Once is fine. But this is a pattern of stupidity.

I’m almost finished reading Those Guys Have All the Fun: Inside the World of ESPN. Amongst the many controversies cited in the book is Jemele Hill’s regrettable reference to Hitler in a 2008 editorial about the NBA playoffs. In describing why she could not support the Celtics in the NBA playoffs, she wrote:

Rooting for the Celtics is like saying Hitler was a victim. It's like hoping Gorbachev would get to the blinking red button before Reagan. Deserving or not, I still hate the Celtics.

For her comments, Hill was suspended for a week without pay.

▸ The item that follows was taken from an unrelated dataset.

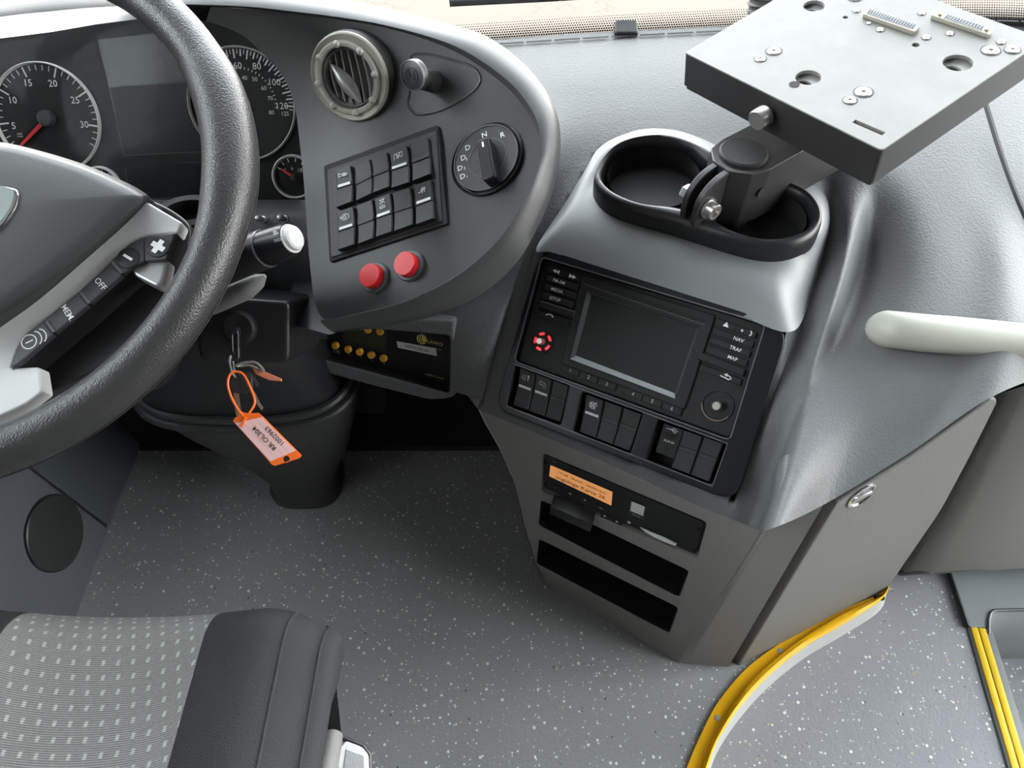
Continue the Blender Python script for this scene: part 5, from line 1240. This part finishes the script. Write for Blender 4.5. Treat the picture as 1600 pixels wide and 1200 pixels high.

At first I felt bad for Hill, understanding how her comment, while lacking nuance, was not meant to offend. As a fan of the Detroit Pistons, she was merely pointing out that once you hate a sports team like the Celtics because of the affinity you have for your team, it is impossible to ever alter your position.

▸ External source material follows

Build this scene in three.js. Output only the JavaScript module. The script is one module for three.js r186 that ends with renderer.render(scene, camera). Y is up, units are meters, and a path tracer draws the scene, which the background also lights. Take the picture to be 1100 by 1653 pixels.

As I told a friend, it’s probably a good idea to avoid referencing Hitler in all metaphors, particularly if you are in the media.

At least to avoid Godwin’s Law.

Then I went to her Wikipedia page to see what Hill has done since the controversy.

Under the heading of Controversy was this:

In 2009, Hill was at the center of a controversy after telling Green Bay Packers fans to give Brett Favre the "Duracell treatment," implying that fans at Lambeau Field should throw batteries at the former Packer quarterback.

Later in 2009, Hill once again was reprimanded for her comments after comparing University of Kentucky Wildcats men's basketball coach John Calipari to Charles Manson. She later apologized to the university.

Suddenly, I stopped feeling bad for her.

One well-intentioned miscue?  Fine.

But encouraging fans to throw batteries at an NFL quarterback?

And comparing a college basketball coach to Charles Manson?

With the thousands of resumes that ESPN receives every year, I cannot imagine why she is still with the company.